Era fazer uma integração latino-americana baseada na logística, na integração
dos eixos de energia, transporte, comunicações. Começou-se a fazer isso, mas
virou Alba [Aliança Bolivariana para as Américas, formada por Venezuela,
Bolívia, Equador, entre outros]. Virou muito mais uma retórica - embora tenha
resultados concretos também. Acho que eu daria mais ênfase à Iirsa do que ao
comércio, a investimentos conjuntos - nesses grandes blocos logísticos que
permitissem a integração.
Valor: O que mais?
FHC:
Nunca chegamos a
discutir de verdade a Alca [Área de Livre Comércio das Américas], quando os
americanos tinham interesse. Depois eles perderam o interesse, junto com o
governo brasileiro, e fizeram acordos bilaterais com vários países aqui da
América Latina. Nunca chegamos a pensar a fundo uma negociação com os Estados
Unidos, sempre tivemos medo. Esse nós somos nós todos. O setor político por
ideologia, muitas vezes; o setor empresarial por medo da competição; e o governo
por ficar sem ter muita clareza, qual era o interesse do Brasil. Cozinhamos a
Alca em banho-maria. Apesar de toda a gritaria que havia, nunca fizemos nada,
não demos nenhum passo para fortalecer a Alca. Me pergunto: será que neste
momento nós já não temos condições de pensar com mais liberdade? Não é fazer. É
pelo menos perguntar: o que ganhamos e o que perdemos? Ficamos muito isolados no
Mercosul. Não conseguimos fazer a relação do Mercosul com a Europa - eu tentei,
mas não funcionou. Não fizemos a Alca e não avançamos tanto com nenhum outro
bloco, nem com países. O Brasil tem um acordo automotivo com o México, um acordo
de livre comércio com Israel ou algo semelhante e não sei com mais quem, se é
que tem. Então, estamos muito desarmados. Como coincidiu de termos este boom na
China, o boom das commodities, a questão perdeu relevância. No momento em que
tiver uma diminuição dos fluxos favoráveis chineses, vai ter necessidade de ter
outros mercados. E, aí?
Valor: Jorge Gerdau disse que a festa está
boa, mas vai acabar.
FHC:
Ele tem razão. Vai
acabar. Acho que a gente poderia ter avançado mais, pelo menos para uma posição
mais consistente a respeito: vamos ou não vamos? Ou vamos até certo ponto. Temos
uma certa tendência histórica, por sermos um país grande, ao isolamento. Você
quebra este isolamento só com relações com países menos poderosos que nós,
alegando nos sentirmos confortáveis. Com o mais poderoso nos sentimos mais
complexados. Achamos que, se vamos chegar perto, vamos
perder.
Valor: A indefinição prejudica a liderança
do Brasil na região?
FHC:
O Brasil era
naturalmente líder, hoje a coisa é mais complicada. O continente se dividiu. Há
o Arco do Pacífico [com Chile, Peru, Colômbia e México], o Arco Bolivariano e o
Mercosul [Brasil, Argentina, Uruguai e Paraguai]. O Brasil sempre teve a posição
que o [ex-presidente da Bolívia] Carlos Mesa ressaltou, de conciliador, não de
propriamente de quem impõe. Fomos perdendo espaço, não queremos assumir posição.

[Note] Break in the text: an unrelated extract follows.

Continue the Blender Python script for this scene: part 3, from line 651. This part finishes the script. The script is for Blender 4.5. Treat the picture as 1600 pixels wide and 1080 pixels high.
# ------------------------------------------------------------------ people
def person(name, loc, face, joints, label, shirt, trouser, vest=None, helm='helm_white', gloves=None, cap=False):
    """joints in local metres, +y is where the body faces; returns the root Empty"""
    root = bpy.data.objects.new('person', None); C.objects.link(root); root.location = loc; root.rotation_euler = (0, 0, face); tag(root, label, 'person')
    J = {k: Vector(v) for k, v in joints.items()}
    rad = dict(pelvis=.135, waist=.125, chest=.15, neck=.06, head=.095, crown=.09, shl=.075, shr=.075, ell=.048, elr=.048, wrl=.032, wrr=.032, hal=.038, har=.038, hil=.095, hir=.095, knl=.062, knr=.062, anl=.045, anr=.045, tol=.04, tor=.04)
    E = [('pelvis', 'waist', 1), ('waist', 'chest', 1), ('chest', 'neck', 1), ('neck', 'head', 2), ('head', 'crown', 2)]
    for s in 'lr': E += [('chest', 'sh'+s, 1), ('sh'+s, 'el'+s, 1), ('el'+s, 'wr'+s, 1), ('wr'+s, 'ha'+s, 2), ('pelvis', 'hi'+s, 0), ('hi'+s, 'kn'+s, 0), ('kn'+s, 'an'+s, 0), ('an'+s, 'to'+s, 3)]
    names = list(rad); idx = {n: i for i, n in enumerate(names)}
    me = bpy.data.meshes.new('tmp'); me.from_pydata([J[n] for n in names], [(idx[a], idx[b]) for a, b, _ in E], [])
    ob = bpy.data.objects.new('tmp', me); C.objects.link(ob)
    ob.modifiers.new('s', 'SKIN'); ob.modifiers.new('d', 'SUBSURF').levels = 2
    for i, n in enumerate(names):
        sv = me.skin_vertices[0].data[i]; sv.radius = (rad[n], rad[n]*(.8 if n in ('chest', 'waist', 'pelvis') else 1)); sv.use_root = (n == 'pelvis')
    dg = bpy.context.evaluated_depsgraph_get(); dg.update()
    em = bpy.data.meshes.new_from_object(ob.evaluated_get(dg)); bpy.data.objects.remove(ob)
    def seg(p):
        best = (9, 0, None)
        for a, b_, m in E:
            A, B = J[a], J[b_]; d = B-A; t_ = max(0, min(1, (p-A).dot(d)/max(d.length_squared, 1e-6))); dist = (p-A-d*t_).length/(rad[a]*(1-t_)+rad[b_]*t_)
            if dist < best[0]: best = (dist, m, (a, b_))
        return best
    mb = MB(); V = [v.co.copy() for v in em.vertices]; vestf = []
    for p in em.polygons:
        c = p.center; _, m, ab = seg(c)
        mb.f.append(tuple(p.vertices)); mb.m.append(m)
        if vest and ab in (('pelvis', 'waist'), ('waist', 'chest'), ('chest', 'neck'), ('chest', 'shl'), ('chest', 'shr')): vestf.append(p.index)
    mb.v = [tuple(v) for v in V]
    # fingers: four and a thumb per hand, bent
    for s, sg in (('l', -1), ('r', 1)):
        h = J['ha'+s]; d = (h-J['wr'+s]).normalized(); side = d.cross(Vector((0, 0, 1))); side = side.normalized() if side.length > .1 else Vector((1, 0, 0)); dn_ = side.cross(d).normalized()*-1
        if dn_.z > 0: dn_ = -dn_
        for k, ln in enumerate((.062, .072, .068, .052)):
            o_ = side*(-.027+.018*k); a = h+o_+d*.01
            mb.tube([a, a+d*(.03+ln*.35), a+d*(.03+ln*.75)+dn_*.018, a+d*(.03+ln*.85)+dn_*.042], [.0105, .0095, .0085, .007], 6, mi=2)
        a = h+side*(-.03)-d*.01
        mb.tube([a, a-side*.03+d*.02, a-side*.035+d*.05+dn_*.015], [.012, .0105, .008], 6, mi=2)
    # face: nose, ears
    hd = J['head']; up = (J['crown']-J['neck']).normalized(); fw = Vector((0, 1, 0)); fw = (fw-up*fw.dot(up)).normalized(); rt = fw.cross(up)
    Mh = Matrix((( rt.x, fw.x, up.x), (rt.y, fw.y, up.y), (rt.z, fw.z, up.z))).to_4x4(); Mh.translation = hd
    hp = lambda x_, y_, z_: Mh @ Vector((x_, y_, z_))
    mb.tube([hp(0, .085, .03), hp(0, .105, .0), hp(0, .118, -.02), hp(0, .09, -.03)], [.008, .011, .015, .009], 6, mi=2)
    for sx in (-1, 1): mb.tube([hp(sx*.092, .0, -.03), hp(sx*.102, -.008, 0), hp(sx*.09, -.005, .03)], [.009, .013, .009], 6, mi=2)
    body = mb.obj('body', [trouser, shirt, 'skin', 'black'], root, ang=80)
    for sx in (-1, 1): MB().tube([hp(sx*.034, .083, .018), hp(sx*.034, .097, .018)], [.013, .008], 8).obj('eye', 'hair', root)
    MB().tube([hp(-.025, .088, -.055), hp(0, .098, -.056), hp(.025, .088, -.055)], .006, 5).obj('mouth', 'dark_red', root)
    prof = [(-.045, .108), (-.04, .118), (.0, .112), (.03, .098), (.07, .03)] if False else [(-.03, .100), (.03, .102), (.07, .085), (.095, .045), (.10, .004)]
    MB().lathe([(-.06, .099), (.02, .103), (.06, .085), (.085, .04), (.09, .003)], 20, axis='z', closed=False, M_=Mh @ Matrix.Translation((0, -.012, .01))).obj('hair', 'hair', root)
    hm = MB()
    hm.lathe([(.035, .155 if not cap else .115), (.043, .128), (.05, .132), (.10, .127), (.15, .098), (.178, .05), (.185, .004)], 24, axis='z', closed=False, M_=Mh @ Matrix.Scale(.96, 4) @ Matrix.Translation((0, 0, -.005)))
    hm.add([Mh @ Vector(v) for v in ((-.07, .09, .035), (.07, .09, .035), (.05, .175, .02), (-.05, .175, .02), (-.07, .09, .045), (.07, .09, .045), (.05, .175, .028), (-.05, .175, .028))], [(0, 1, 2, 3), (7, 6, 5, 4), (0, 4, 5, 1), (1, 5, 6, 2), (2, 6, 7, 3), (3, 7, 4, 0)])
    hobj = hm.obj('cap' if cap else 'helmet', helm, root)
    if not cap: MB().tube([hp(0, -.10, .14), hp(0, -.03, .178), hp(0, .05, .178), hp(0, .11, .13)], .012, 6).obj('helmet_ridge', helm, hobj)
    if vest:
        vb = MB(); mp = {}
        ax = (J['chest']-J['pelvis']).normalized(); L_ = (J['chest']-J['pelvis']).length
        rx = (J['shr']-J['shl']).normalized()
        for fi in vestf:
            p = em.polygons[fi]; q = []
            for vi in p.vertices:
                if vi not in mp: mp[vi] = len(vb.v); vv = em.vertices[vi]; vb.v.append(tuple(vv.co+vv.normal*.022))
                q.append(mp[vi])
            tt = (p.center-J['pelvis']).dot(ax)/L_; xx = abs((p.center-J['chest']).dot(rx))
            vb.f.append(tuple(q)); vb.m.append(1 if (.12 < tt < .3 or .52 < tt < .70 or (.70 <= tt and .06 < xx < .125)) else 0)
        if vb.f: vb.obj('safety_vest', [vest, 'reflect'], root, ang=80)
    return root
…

Então de alguma maneira perdemos nossa relevância política no continente que era
inconteste.
Nunca chegamos a pensar a fundo uma
negociação
com os Estados Unidos, sempre tivemos
medo"
Valor: Mas durante o governo Lula o país
não ganhou projeção como um global player?
FHC:
Na verdade, houve
muita retórica. Quando você é global player não tem que bater tanto no peito
dizendo que é. Eu não vou negar que o Brasil ganhou muita força, em função do
seu crescimento, da democracia, da inclusão social. Então deu mais peso para o
Brasil, isso é indiscutível. Agora, que tenhamos utilizado isso para exercer
liderança é mais discutível. Não exercemos na América do Sul. É o caso da
Bolívia: só exercemos liderança cedendo. Nosso modo de exercer liderança tem
sido concordar, não tem sido dizer "não, isso não".
Valor: Nos últimos anos, a região foi
dominada por vários governos de esquerda. Isso não poderia ter facilitado a
integração?
FHC:
É um exagero. O
governo do Uruguai é considerado de esquerda, mas o comportamento não tem nada a
ver com o da Venezuela. Tem uma afinidade sentimental, digamos assim, de setores
de governos e partidos, mas não tem necessariamente na condição
política.
Valor: O Brasil ainda carrega a herança do
modelo de substituição de importações?
FHC:
O país tem, um pouco
tem. Qual era o ideal do passado? Aumenta a tarifa e dá juro mais barato,
assegura o mercado. Com muitos setores empresariais ainda é isso o que o governo
faz, de uma maneira ou de outra. Vai o BNDES e socorre; manda diminuir o imposto
para aumentar a compra de automóvel para a indústria automobilística. É tópico,
não era como antes. Mas é tudo assim, ainda tem muito da reverberação desse
passado, com a ideia de que o Brasil para crescer tem que ficar
isolado.
Valor: Mas outros países e blocos também
não são protecionistas?
FHC:
Isso não implica que
você não tenha que defender seu interesse. Os americanos se defendem, a China
também. O Brasil vai fazer isso sempre, em certas circunstâncias tem que fazer,
só não pode ter medo de se abrir. Você não vai morrer porque é mais favorável a
maior flexibilidade de mercado. Você se protege. Eu não sou um neoliberal, não é
minha posição, eu não acho que o mundo se resolva ampliando o mercado e não
dando papel ao Estado e à regulação. Tem que ser uma regulação inteligente, e
quando você tem uma condição em que possa se dar ao luxo de competir,
compete.
Valor: Qual é o papel do
Estado?
FHC:
Não existe nenhuma
economia moderna sem o papel ativo do Estado, o resto é ideologia. Agora, você
não pode confundir o papel ativo do Estado com impedir que a iniciativa privada
e social existam. A relação entre Estado, sociedade e mercado não é um jogo em
que alguém perde. Tem um jogo de ganha-ganha, desde que um entenda o papel do
outro e colabore. Você não pode imaginar hoje que não haja regulação do Estado.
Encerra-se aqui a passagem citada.